Pois bem, nessa simples descrição do evangelista João (Jo 6, 1-15), podemos observar alguns detalhes interessantes. Primeiro, a preocupação de Jesus com a fome daquelas pessoas. As pessoas não foram se queixar para Ele, ao contrário, estavam ali para ouvi-Lo. Mas Jesus sabia que, sem a alimentação devida, a mente não funciona, a concentração não ocorre, o aprendizado é nulo. Então, antes de alimentar o espírito, é necessário alimentar o corpo.

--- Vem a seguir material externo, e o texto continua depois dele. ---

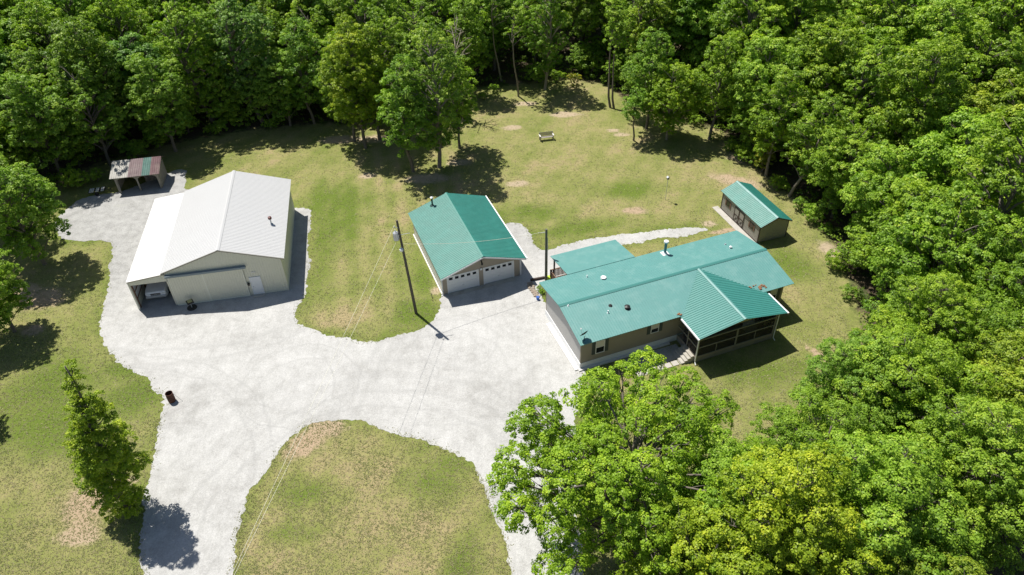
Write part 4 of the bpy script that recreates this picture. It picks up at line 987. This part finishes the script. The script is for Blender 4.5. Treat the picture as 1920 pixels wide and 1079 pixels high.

Isso significa que a Igreja não pode se descuidar da promoção social dos fiéis, da melhoria das suas condições de vida e de trabalho, ou seja, não compete às autoridades religiosas apenas celebrar missas e oficiar os sacramentos, mas juntamente com isso, há a preocupação com a vida material. E como todos nós sabemos, essa preocupação faz parte integrante da atividade política. Por isso, não há como dissociar política e religião, como alguns católicos insistem em dizer. Política e religião são duas atitudes inseparáveis e complementares. Inexplicavel e até contraditoriamente, o Código de Direito Canônico proíbe os presbíteros de exercerem a política partidária, mas a atividade política geral é inseparável do pastoreio religioso.

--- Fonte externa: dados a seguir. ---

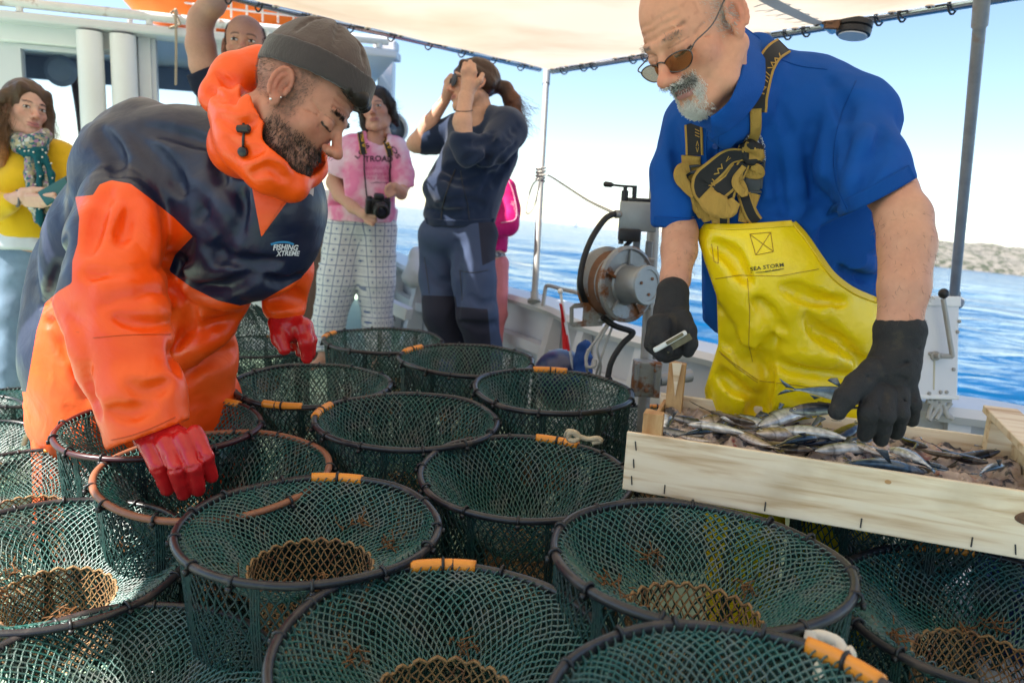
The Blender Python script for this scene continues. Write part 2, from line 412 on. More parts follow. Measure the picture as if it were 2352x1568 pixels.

Outro detalhe que importa destacar é que o milagre de Jesus foi possibilitado pela presença de um rapaz trazendo cinco pães e dois peixes. Ele poderia ter feito o milagre independentemente disso, podia ter transformado até pedras em pão ou ter feito cair pão das nuvens, mas Ele não quis assim. Isso significa que Deus prefere agir por nosso intermédio, com a nossa colaboração, mesmo para fazer as coisas mais extraordinárias. Muitas vezes, Deus se serve de um coirmão ou coirmã nosso(a) para operar prodígios e, portanto, pode servir-se de nós também. Portanto, nós precisamos estar sempre disponíveis para Deus agir por nosso intermédio, através da nossa fé operante, através do nosso exemplo e do nosso testemunho. Muitas vezes, nós nem percebemos, mas as nossas atitudes estão sendo percebidas por outras pessoas e o nosso bom exemplo pode estar sendo decisivo para que um irmão, momentaneamente fraco na fé, ganhe força e supere um obstáculo na sua vida. Se deixarmos Deus agir por meio de nós, nós também poderemos ser esses agentes transformadores, sem que isso necessariamente cause em nós canseira ou preocupação. Na nossa vida cristã cotidiana, as nossas atitudes normais de cada dia podem se transformar em importantes instrumentos divinos para a realização de obras valiosas na sociedade.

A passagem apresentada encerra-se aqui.